* Begin *
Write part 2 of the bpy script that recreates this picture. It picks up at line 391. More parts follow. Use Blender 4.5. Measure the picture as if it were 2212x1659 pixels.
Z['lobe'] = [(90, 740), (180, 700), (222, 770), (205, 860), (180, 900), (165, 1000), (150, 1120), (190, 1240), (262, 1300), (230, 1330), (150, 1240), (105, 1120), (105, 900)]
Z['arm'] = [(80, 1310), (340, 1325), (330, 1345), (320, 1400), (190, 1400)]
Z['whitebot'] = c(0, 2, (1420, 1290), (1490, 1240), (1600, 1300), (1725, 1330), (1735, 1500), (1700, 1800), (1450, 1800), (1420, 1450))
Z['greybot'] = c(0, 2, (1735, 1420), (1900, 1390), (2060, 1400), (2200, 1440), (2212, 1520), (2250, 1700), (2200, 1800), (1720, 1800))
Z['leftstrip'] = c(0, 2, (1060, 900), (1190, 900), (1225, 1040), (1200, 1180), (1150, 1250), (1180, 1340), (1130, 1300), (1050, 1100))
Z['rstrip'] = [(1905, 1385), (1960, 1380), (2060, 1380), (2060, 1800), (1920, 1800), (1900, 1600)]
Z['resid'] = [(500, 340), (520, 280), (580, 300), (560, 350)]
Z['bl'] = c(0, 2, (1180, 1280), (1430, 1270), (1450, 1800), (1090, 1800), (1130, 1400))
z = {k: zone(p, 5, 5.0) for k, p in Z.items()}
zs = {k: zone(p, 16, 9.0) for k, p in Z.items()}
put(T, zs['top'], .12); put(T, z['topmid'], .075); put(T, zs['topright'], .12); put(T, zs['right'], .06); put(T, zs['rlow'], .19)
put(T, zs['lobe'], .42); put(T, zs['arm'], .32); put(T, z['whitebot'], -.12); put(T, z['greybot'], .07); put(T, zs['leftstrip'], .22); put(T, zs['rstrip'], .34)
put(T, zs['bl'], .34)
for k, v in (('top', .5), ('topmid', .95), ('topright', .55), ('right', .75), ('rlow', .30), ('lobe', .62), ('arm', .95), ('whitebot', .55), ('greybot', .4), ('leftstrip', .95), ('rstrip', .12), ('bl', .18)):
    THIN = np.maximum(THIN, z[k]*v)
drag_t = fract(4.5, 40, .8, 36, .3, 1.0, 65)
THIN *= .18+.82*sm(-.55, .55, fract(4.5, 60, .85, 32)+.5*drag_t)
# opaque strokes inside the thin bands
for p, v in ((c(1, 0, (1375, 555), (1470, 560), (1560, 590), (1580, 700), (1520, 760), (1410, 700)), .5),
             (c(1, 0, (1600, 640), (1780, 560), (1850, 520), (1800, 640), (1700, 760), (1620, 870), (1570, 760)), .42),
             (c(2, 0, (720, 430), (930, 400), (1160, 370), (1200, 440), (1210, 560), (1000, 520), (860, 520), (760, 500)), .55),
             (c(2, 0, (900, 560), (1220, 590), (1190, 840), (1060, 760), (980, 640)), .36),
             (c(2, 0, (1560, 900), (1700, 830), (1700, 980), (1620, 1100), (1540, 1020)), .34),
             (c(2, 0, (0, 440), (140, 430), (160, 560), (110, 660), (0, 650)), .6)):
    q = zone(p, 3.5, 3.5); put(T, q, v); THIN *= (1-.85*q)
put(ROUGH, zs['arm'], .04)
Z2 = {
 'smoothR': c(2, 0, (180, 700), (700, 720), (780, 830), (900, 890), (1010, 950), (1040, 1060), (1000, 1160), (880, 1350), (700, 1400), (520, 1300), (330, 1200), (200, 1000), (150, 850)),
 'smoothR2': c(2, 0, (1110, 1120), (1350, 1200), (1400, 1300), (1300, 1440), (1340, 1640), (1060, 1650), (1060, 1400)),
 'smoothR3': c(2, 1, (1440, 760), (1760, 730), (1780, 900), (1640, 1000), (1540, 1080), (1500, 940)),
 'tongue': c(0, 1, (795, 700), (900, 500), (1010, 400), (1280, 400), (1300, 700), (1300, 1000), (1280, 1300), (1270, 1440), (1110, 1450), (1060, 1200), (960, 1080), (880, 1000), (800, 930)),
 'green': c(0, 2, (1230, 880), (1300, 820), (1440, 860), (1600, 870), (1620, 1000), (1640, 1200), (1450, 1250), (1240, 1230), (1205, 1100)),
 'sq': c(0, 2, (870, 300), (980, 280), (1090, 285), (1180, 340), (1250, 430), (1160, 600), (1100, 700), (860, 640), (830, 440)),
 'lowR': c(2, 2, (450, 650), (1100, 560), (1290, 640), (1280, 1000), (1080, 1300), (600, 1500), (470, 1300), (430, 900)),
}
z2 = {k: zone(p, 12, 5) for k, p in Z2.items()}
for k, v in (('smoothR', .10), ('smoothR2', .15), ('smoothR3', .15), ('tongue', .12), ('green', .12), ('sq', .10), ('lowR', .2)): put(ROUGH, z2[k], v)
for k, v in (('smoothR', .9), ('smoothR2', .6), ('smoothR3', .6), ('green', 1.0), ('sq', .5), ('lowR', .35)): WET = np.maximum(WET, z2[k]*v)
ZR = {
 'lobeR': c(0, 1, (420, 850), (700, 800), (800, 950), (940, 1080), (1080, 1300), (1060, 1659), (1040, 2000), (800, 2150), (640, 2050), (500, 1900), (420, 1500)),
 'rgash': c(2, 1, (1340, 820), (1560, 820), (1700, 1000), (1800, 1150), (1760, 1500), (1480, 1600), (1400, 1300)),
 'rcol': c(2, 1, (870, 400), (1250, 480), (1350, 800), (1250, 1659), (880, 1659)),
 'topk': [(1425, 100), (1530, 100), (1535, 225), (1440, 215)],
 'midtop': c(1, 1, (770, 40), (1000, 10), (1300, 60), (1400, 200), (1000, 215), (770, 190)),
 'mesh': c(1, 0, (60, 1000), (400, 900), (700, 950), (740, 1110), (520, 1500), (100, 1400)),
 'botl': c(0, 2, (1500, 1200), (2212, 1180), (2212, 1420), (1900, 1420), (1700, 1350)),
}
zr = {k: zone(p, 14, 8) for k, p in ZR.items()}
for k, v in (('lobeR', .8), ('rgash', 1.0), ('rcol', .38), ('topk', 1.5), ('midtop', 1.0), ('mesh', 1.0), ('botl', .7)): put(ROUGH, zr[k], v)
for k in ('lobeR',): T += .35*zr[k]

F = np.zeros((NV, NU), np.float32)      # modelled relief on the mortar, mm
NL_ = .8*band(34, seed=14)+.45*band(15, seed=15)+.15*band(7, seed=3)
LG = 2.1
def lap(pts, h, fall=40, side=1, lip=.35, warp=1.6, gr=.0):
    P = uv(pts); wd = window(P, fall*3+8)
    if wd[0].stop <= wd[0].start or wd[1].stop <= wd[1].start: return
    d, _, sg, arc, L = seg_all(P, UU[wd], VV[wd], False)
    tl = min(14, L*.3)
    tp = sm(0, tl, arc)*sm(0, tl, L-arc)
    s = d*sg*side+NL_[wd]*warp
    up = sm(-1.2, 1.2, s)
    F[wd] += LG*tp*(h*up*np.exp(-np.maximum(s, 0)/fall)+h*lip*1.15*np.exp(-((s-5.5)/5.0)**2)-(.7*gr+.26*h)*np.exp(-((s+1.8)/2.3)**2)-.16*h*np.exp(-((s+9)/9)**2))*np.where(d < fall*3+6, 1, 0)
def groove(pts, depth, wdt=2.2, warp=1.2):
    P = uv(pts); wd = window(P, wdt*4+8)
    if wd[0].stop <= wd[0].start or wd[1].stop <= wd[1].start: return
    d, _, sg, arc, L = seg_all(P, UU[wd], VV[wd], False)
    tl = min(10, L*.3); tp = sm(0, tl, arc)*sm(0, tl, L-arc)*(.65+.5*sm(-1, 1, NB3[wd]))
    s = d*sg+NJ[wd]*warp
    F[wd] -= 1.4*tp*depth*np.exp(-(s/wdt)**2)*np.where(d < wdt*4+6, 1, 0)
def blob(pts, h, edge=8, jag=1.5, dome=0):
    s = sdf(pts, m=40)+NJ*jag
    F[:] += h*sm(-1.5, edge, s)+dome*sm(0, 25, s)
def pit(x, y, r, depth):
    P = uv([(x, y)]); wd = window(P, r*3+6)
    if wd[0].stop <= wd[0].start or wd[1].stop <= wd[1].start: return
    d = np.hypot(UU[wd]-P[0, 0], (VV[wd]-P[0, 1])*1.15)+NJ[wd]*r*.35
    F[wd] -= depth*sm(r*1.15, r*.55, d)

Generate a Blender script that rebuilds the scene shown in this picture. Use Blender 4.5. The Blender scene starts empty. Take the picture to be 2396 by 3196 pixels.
* End *
_What you should do:_
Reply with one number only: how many lines of the listing hold "pixels"?

_Written answer:_
2